Directions
How many lines of these entries include the string "pixels"? State the number alone.

The data
+++++

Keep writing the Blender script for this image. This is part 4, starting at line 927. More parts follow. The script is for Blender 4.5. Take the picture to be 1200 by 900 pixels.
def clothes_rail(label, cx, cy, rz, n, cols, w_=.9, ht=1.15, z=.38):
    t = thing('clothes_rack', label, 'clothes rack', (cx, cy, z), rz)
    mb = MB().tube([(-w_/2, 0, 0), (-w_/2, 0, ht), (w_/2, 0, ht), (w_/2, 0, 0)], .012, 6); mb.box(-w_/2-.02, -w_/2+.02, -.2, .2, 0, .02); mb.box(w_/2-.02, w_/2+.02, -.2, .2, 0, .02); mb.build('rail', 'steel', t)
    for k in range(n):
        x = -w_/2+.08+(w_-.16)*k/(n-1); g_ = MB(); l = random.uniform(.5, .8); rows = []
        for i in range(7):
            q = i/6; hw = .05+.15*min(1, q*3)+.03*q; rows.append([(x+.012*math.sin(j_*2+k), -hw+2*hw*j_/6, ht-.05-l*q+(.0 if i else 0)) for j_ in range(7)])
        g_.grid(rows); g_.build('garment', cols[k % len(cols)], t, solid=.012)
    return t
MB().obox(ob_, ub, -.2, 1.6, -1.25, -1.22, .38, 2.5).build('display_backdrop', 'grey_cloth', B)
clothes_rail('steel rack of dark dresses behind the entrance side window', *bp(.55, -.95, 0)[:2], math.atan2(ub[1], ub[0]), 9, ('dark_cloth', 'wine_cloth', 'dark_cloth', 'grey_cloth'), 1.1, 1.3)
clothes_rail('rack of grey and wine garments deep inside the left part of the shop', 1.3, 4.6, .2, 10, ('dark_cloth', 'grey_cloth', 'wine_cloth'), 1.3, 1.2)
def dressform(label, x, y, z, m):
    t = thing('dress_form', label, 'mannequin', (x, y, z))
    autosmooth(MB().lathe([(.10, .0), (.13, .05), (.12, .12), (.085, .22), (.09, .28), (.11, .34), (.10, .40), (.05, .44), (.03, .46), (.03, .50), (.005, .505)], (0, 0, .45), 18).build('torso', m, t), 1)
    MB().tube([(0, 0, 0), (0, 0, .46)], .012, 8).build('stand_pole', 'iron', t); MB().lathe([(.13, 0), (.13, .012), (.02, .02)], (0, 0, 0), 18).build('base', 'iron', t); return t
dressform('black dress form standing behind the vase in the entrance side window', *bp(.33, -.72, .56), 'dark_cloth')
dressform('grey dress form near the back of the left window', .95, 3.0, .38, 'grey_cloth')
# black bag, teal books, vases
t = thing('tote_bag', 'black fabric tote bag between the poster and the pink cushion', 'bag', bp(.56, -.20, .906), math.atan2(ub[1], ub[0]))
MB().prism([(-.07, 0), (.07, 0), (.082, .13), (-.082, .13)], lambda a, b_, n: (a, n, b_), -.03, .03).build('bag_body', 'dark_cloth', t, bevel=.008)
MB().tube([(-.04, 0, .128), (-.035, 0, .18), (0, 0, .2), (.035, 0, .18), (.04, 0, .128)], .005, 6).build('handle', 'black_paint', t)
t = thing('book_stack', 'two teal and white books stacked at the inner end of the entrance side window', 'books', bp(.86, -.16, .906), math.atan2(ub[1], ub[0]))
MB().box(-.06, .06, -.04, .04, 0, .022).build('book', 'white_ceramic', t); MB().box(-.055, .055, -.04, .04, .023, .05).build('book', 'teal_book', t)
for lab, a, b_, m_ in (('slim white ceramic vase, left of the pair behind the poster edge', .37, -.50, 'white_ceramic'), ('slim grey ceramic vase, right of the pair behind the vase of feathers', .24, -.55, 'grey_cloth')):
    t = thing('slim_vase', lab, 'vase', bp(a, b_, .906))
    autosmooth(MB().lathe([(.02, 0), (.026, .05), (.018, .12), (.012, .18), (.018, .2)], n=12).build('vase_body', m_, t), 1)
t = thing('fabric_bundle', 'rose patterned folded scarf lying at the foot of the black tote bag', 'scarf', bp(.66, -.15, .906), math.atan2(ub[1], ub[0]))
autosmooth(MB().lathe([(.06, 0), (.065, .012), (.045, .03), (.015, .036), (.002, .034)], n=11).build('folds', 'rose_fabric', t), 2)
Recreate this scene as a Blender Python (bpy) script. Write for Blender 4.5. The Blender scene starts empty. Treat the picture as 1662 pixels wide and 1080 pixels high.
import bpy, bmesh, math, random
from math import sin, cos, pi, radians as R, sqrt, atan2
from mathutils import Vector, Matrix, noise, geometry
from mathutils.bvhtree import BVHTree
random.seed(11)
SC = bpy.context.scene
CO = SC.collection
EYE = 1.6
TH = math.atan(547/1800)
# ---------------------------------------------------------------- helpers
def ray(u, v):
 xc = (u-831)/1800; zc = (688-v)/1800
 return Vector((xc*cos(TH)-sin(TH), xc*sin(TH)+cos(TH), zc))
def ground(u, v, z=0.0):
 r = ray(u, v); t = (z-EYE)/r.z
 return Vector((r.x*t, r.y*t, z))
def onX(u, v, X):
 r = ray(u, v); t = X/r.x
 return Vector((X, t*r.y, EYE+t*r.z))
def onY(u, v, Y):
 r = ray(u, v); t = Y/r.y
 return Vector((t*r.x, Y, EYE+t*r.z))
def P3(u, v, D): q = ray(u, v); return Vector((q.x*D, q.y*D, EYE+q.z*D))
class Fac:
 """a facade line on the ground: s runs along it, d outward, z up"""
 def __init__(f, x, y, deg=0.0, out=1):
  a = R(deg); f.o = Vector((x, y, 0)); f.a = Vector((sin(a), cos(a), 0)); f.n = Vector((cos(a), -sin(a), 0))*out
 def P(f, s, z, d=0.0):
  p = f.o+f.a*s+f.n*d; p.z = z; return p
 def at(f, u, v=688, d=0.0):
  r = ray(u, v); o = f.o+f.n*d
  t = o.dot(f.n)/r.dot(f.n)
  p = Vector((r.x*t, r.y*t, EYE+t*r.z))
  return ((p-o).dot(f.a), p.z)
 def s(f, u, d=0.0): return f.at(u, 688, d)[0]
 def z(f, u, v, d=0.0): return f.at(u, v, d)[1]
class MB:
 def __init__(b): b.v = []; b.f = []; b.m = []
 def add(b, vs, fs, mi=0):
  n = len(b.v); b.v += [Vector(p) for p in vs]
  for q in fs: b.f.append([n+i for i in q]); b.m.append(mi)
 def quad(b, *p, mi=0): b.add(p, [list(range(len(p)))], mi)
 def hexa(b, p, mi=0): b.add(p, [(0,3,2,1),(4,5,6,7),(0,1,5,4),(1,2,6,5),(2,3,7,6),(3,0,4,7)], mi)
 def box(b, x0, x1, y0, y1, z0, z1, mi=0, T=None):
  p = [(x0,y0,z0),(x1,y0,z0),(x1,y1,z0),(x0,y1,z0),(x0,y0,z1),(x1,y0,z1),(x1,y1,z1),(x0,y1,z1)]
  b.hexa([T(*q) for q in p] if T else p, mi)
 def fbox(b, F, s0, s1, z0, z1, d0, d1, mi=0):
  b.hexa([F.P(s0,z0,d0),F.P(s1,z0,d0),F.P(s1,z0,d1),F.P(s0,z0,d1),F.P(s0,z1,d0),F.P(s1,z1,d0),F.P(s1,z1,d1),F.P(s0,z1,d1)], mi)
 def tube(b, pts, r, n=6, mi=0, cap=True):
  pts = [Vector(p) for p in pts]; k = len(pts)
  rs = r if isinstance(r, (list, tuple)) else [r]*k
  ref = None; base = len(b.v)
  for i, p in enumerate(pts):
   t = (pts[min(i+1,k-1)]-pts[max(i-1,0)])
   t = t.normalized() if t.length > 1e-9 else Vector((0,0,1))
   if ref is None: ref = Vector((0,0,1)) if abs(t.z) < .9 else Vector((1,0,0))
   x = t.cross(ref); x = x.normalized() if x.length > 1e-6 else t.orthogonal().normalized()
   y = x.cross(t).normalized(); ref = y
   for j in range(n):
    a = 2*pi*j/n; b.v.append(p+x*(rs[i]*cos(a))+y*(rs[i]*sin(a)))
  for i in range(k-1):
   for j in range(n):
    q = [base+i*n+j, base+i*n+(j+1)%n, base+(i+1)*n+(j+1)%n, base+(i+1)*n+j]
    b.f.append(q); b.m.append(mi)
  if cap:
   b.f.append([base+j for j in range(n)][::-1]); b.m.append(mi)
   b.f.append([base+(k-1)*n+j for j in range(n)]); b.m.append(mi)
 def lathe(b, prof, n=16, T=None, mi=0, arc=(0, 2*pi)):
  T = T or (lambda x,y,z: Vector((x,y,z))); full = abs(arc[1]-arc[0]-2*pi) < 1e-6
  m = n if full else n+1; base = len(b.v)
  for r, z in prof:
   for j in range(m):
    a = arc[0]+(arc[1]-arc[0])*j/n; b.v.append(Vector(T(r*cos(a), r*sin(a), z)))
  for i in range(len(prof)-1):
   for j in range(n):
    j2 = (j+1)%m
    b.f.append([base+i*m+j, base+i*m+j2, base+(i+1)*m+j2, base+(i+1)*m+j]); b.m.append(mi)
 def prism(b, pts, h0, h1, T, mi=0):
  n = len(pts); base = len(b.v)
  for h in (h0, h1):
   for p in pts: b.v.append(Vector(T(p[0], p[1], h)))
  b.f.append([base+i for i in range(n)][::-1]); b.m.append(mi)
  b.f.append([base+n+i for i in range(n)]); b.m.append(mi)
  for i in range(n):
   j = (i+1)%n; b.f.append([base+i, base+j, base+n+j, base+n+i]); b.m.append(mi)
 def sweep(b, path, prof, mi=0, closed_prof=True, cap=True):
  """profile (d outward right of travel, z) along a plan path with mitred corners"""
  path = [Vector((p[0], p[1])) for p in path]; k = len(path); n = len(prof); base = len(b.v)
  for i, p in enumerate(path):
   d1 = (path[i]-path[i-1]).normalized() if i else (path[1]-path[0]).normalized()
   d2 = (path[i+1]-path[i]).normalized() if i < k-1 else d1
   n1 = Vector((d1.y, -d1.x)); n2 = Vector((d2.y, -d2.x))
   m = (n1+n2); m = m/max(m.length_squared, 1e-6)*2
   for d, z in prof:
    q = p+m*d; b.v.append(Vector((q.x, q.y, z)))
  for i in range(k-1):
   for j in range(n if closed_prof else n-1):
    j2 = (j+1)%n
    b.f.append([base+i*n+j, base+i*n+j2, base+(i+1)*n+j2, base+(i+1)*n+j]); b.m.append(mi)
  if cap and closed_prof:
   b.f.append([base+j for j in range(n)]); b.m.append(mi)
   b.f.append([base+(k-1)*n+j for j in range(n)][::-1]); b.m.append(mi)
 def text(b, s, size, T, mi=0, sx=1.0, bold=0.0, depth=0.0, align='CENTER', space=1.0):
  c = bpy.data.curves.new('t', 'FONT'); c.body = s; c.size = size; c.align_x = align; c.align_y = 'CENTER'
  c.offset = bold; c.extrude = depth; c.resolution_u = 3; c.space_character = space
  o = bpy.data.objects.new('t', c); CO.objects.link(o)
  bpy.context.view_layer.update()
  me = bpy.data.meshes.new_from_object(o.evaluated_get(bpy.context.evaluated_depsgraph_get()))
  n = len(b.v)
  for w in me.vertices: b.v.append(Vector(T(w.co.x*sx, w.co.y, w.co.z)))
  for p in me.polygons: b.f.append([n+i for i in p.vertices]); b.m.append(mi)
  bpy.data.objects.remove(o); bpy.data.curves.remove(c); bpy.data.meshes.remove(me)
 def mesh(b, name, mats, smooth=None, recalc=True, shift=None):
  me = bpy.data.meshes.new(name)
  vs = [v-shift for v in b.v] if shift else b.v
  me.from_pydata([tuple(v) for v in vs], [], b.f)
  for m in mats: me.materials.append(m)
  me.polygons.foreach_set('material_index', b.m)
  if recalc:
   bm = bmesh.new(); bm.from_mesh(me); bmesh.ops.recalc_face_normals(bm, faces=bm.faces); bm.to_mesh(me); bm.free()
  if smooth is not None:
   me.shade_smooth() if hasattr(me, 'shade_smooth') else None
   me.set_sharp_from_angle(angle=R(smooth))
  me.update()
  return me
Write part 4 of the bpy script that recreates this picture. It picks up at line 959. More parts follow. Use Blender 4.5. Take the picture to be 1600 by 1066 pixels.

+++++

Right answer
3